Future civil engineering projects involve the use of intelligent structures: a structural system whose geometric and inherent structural characteristics can be changed beneficially to meet practical requirements. From the viewpoint of structural engineering, a key element in this development is to develop robust structural concepts which provide for the capability to change configuration, i. e. structures able to produce different working geometries and also able to move from one configuration t o another.

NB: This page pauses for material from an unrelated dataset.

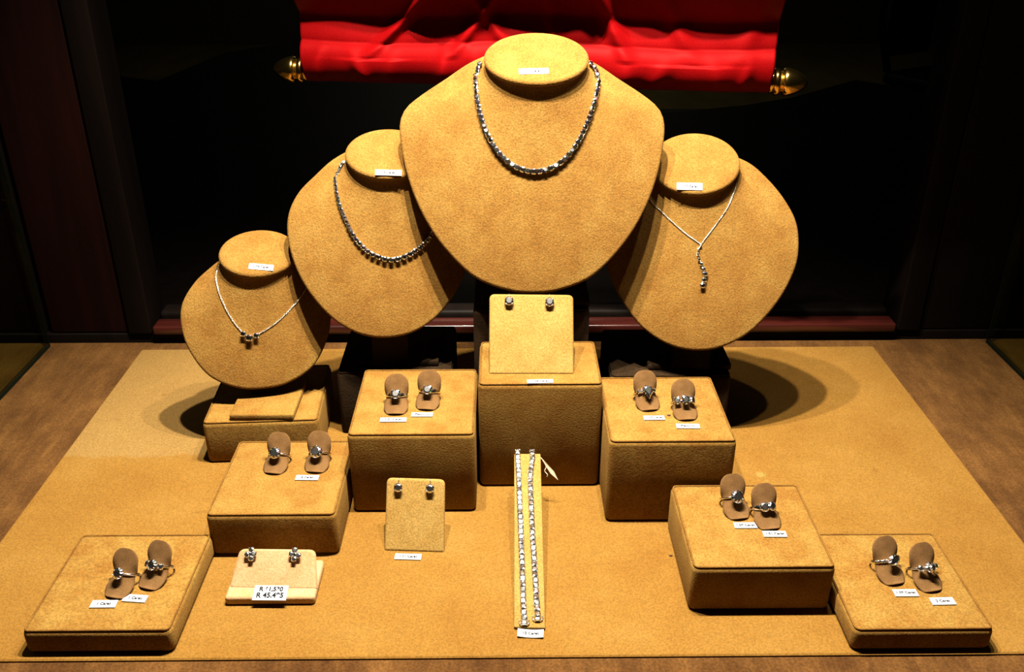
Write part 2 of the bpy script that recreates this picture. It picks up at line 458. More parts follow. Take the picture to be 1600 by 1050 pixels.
def wood(name, a, c, rough=.25, scale=(40, 40, 3), coat=.5):
    m, nt, b = mat_base(name)
    v = coords(nt, scale=scale); f = noise(nt, v, 1.0, 5, .6)
    nt.links.new(ramp(nt, f, [(.35, a), (.65, c)]), b.inputs['Base Color'])
    if coat == 0: b.inputs['Specular IOR Level'].default_value = .06
    b.inputs['Roughness'].default_value = rough; b.inputs['Coat Weight'].default_value = coat; b.inputs['Coat Roughness'].default_value = .08
    return m
M_WOOD = wood('mahogany', srgb(17,6,5), srgb(27,9,7), .5, coat=.0)
M_WOODX = wood('mahogany_rail', srgb(36,12,9), srgb(58,19,15), scale=(3, 40, 40), coat=.15)
M_DARK = wood('dark_lacquer', srgb(9,6,5), srgb(15,9,7), .55, coat=.0)
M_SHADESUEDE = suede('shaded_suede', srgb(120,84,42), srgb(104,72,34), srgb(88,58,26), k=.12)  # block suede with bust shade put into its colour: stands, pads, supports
M_SHOPFLOOR = wood('shop_parquet', srgb(84,74,44), srgb(104,92,56), .5, scale=(3, 1, 1), coat=.0)
M_WALL = plain('shop_wall_paint', srgb(60,54,40), .8)
M_SILVER = plain('white_gold', (.86, .84, .80, 1), .16, 1.0)
M_CHAIN = plain('silver_chain', (.88, .84, .76, 1), .22, 1.0)
M_BRASS = plain('polished_brass', srgb(240,200,110), .16, 1.0)
M_CARDSTOCK = plain('white_card', (.33, .35, .40, 1), .7)
M_INK = plain('black_ink', srgb(16,15,20), .9, 0, .1)
M_INKGREY = plain('grey_ink', srgb(96,92,100), .8)
M_THREAD = plain('white_thread', srgb(226,206,180), .8)
M_FLECK = plain('dark_fleck', srgb(48,22,12), .9)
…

Mechanism design has always been a challenge to engineers. The problem can be stated as follows: "to find a mechanism topology which can produce a desired output movement for a given input movement." Usually, one relies on previous experience or on a CAD package, with a consisting of many different mechanism topologies from which a candidate mechanism can be selected and then proportioned to produce the desired motion. This approach cannot be applied to the design of structural mechanisms as it tends to produce impractically complex linkages whose joints are not suitable to carry loads included in large structural applications. In many cases, this approach simply does not work if the problem is overconstrained, as the geometric constraints are non-linear and their number is too high. The multi-configuration requirements of intelligent structures add a further degree of difficulty.

In our current research, we have used an approach different from the one described above. We started with geometric compatibility equations of a chosen set of mechanisms and simplified them by using symmetry to reduce the size of the problem, then we made some assumptions to reduce the number of design parameters, and finally obtained a class of generic solutions. This approach worked extremely well in discovering a number of different mechanisms, which are shown in next few sections, and gave us some insights into geometry of mechanisms.